Nadchodzi nowe

Od pewnego czasu w sieci pojawiają się doniesienia, że pod pretekstem dbania o bezpieczeństwo na drogach, politycy Parlamentu Europejskiego pracują nad zmianami w prawach jazdy. Restrykcje mają dotknąć nie tylko seniorów i młodych kierowców, ale wszystkich posiadaczy uprawnień kategorii „B”, czyli w obecnej formule umożlwiającej prowadzenie pojazdów do 3,5 tony, a także pikapów, kamperów, małych dostawczaków, trój i czterokołowców, koparek, ciągników, maszyn rolniczych. Wszystko ma zostać zmienione i z zapowiedzi wynika, że po zmianach, żeby prowadzić SUVa trzeba będzie uzyskać dodatkowe uprawnienie oznaczone, jako „B+”, co będzie się wiązało z koniecznością odbycia dodatkowych szkoleń i zdania egzaminów uzupełniających, których koszty poniesie kierowca. Nowa dyrektywa dla młodych adeptów sztuki prowadzenia samochodów zakłada wprowadzenie, odpłatnych testów percepcji zagrożeń, które już są obowiązkowe na Wyspach Brytyjskich, Holandii i Belgii, co wcale nie zredukowało liczby wypadków powodowanych przez kierowców w przedziale wiekowym od 25 do 39 lat. Dodatkowo w prawach jazdy kategorii „B” planowane jest obniżenie dopuszczalnej masy całkowitej pojazdu z obecnej 3,5 tony do 1,8 tony. Wszyscy kierowcy, którzy będą chcieli prowadzić auta powyżej 1,8 tony zostaną zmuszeni do ubiegania się o kategorię specjalną „B+”. Jeżeli przepisy wejdą w życie, w Polsce znakomita większość właścicieli samochodów będzie musiała ponieść koszty szkolenia uzupełniającego i egzaminu – dlaczego? Odpowiedź znajdziecie w dowodzie rejestracyjnym swojego auta w rubryce oznaczonej literą „F”. Dzisiaj niewiele automobili, mieści się w nowej wadze – półtorej tony ważą same baterie w elektrykach. Z kolei na osoby, które ukończą 65 rok życia będą czekały obowiązkowe badania psychologiczne. W przypadku, w którym badający stwierdzi u 65 latka kłopoty z koncentracją i uznana, że testowany ma deficyty psychologiczne – senior raz na zawsze pożegna się z prawem jazdy. Przymusowe szkolenia poprzedzone badaniami obejmą 70 latków. Opinia o niedoborach również wyeliminuje kierowcę z grona posiadaczy prawa jazdy.

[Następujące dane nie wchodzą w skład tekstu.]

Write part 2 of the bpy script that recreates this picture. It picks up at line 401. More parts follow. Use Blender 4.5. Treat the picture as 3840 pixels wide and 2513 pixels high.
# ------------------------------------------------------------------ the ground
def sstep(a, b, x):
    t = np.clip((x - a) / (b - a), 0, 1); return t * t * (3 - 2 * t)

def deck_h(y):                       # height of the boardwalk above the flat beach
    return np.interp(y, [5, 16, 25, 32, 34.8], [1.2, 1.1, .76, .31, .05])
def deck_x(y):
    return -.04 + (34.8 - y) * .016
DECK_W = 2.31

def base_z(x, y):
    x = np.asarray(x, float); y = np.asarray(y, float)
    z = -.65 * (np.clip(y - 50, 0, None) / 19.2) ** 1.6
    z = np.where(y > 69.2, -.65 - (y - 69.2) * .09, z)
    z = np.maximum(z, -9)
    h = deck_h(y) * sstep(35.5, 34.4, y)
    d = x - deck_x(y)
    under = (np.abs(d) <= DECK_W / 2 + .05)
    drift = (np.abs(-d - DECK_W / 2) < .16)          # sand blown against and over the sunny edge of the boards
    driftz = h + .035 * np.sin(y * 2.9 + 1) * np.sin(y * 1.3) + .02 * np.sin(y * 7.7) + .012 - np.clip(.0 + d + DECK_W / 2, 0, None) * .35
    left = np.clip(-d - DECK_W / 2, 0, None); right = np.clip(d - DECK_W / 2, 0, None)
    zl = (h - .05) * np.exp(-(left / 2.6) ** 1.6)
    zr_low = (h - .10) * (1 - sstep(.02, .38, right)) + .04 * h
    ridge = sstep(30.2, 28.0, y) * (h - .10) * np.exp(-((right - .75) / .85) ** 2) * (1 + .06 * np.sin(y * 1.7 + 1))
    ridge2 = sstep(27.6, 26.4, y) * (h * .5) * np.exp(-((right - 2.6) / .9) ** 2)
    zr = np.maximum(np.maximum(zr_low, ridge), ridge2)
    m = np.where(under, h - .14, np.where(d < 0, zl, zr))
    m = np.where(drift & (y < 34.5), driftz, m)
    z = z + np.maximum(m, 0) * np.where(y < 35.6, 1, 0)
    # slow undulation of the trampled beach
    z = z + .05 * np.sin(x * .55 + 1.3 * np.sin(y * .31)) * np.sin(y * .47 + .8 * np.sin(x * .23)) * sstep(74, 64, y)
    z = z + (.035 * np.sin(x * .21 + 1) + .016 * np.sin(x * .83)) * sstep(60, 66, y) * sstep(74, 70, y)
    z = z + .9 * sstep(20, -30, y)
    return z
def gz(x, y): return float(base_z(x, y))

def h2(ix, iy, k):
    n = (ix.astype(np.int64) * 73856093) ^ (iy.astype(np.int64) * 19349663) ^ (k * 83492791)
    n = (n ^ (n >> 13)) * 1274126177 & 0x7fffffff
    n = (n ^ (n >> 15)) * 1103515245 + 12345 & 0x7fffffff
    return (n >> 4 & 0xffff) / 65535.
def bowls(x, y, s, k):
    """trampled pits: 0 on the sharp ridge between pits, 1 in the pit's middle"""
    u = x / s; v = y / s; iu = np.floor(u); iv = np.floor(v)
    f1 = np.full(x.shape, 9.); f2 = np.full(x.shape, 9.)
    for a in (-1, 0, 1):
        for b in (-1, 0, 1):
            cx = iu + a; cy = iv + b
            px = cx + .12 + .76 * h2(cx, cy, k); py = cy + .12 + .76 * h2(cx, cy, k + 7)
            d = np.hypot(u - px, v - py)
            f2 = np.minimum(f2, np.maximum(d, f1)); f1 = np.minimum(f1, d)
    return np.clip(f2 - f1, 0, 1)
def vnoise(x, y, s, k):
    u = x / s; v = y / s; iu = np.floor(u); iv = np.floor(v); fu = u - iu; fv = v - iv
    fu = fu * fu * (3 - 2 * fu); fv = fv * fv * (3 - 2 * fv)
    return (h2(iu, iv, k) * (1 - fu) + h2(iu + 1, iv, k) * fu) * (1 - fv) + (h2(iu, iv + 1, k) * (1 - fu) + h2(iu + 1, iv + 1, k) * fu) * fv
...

Jazda z elektromobilnością, normy, restrykcje, dyrektywy, przepisy, kolejne daniny w postaci podatków np. od spalin nabierają niebezpiecznej prędkości. Sposób wprowadzania kolejnych zmian nieuchronnie prowadzi do przesilenia. Struna nieustannie naciągana w końcu się zerwie, a zerwanie kilku strun uniemożliwi granie na instrumencie.

Rzecznik Elektromobilności Autor

Na co dzień jestem rzecznikiem, zatem podejmując decyzję o pisaniu Bloga postanowiłem pozostać w roli. Więcej o mnie...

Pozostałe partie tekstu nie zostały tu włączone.